--- THE REQUEST ---
Skipping all pictures, set down the lines of the listing from the first through the one with "PI = math.pi".

--- INFORMATION PROVIDED ---
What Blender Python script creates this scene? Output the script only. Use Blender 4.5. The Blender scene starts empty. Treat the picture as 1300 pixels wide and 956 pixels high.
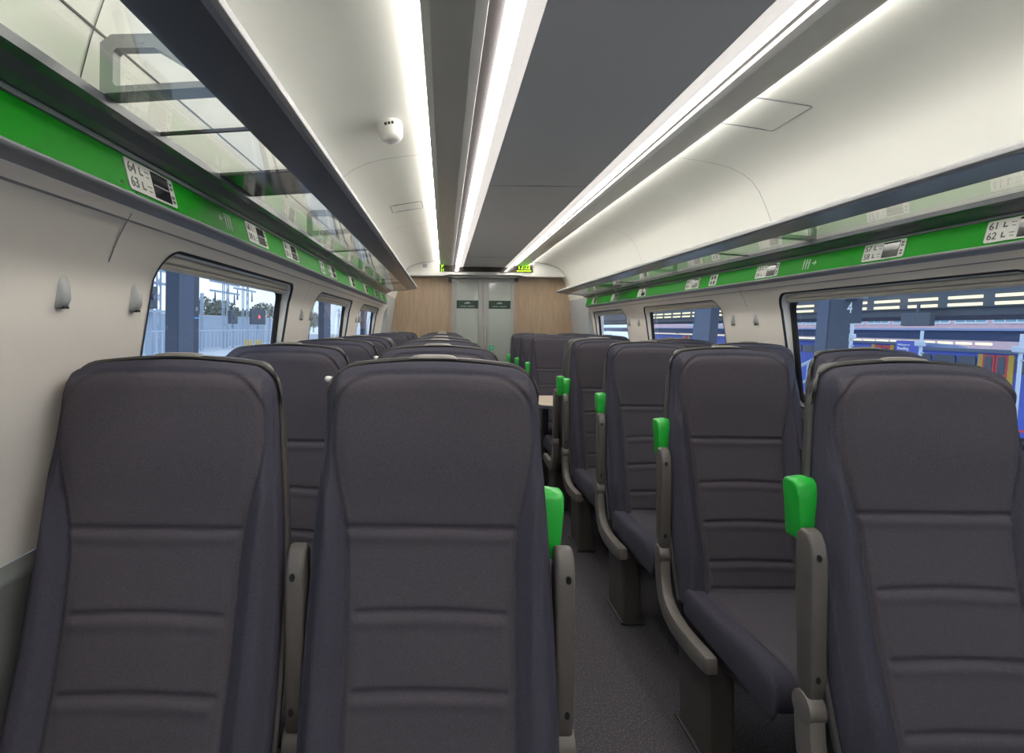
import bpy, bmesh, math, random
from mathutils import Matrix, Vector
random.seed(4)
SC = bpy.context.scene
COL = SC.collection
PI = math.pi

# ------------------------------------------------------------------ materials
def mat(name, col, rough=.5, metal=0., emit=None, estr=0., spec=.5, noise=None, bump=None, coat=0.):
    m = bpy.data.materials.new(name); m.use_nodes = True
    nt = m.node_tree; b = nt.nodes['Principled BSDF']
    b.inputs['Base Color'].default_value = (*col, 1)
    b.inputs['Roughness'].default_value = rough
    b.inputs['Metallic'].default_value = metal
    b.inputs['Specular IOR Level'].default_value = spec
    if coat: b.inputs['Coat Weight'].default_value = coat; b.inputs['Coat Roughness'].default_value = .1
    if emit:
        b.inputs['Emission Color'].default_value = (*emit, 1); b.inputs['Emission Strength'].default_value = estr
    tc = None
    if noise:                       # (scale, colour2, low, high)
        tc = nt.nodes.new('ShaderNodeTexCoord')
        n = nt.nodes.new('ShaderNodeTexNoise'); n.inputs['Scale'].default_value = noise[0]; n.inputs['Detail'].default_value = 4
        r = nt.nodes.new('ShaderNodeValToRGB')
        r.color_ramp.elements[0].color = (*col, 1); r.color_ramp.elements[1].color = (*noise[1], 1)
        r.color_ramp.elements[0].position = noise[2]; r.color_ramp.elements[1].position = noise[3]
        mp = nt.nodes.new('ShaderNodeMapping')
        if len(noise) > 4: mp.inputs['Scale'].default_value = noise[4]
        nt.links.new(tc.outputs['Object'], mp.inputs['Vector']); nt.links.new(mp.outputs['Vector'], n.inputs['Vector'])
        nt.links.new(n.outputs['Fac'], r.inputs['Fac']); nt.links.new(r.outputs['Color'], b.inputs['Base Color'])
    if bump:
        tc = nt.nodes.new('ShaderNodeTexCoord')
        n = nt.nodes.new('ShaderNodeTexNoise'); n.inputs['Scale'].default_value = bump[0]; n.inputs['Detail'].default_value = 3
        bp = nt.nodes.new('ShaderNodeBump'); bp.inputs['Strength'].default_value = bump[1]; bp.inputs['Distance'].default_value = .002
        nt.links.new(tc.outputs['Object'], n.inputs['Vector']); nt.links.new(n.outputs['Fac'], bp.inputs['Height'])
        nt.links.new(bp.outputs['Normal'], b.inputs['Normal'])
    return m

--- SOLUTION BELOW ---
What Blender Python script creates this scene? Output the script only. Use Blender 4.5. The Blender scene starts empty. Treat the picture as 1300 pixels wide and 956 pixels high.
import bpy, bmesh, math, random
from mathutils import Matrix, Vector
random.seed(4)
SC = bpy.context.scene
COL = SC.collection
PI = math.pi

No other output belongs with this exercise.